Our assigned goal was to collect 50 varieties of leaves and needles. An overachiever, I exceeded the goal and collected 70, pressing them flat inside the pages of our “Books of Knowledge” encyclopedia set, then gluing them to sheets of typing paper and stacking them in a covered box. A peppery smell wafted from the box each time I opened it. I kept the collection for a decade before I finally parted with it. By that time its leaves were crumbling and colorless.
The trees of the plains are a different breed than the trees of the mountains or the woods. In the mountains the trees grow gnarled and squat, desperately sucking life from the rocks. In the woods they grow straight and narrow, fighting for sunlight by growing leaves only on their topmost branches. On the plains, trees stand alone. Like the prairie trees that surrounded me, I grew up feeling solitary and alone. Books and trees were my best friends.
Seated at my office keyboard, the solitary writer the solitary child became, I gaze again at the trio of artworks on my office wall.
“Tree Holes” was created by my junior high art teacher Elinor Noteboom, and it was our first purchase of original art work, early in our marriage. Elinor introduced me to the Impressionists who remain among my favorite painters. I can still hear her voice describing the work of Monet and Manet. I hear again the pain in her voice as she talked about the loneliness of being a working mother in the decades of stay-at-home moms.

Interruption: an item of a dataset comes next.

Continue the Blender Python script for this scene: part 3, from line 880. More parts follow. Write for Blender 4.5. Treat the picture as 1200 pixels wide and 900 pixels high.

I remember the bustling Phnom Penh market where we purchased “Tree of Life.” We toured Cambodia on a learning trip to see first-hand the work of World Renew, a service organization dedicated to sustainable development in underdeveloped countries. I am reminded that the Tree of Life reappears in the book of Revelation as part of a new paradise.
I look at “Oil Drum Tree” and picture the Haitian artist hammering the oil drum flat and cutting it with a hammer and chisel. I think of Work of Our Hands, the fair-trade store where I volunteer as part of a network of first-world citizens assisting artisans in the global south with finding markets for their products.

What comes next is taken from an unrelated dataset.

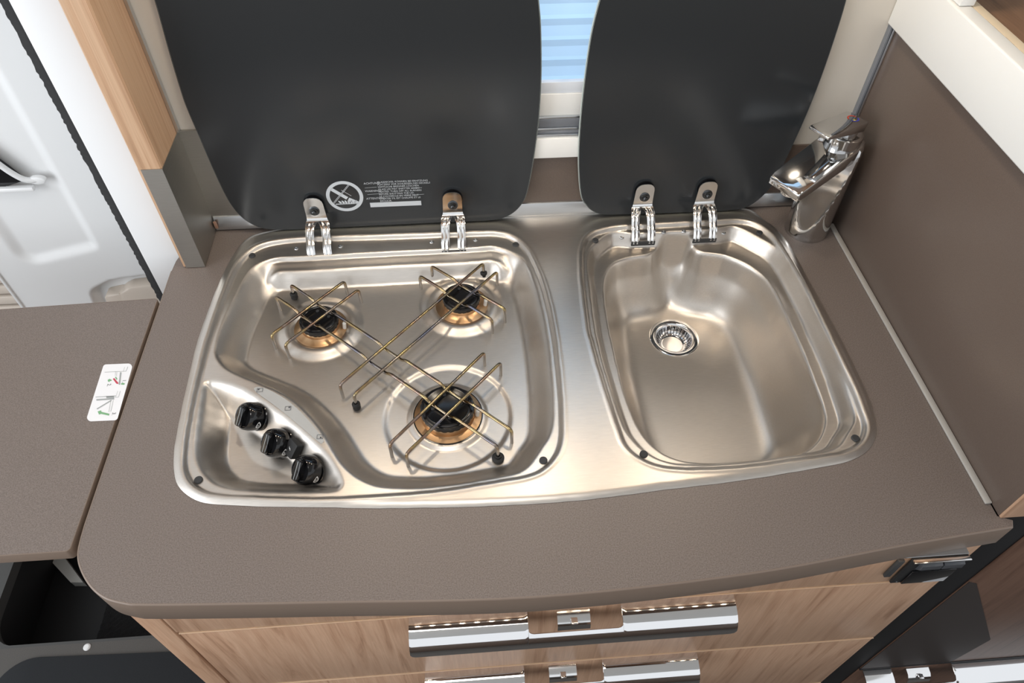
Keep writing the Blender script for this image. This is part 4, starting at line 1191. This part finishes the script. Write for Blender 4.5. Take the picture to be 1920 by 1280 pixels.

I think again of those solitary trees on the plains. I see the bees that pollinate them, the sun that shines on them, the rain that waters them, the birds that eat and spread their seeds.
No, the trees of the plains are not alone.
I think of the teachers who shaped me, the Cambodian World Renew staff member to whom I teach English via Zoom, my fellow volunteers at the Work of Our Hands, and the group of four women I’ve met with weekly for thirty years.
As a daughter of the trees, I am no longer alone. Perhaps I never was.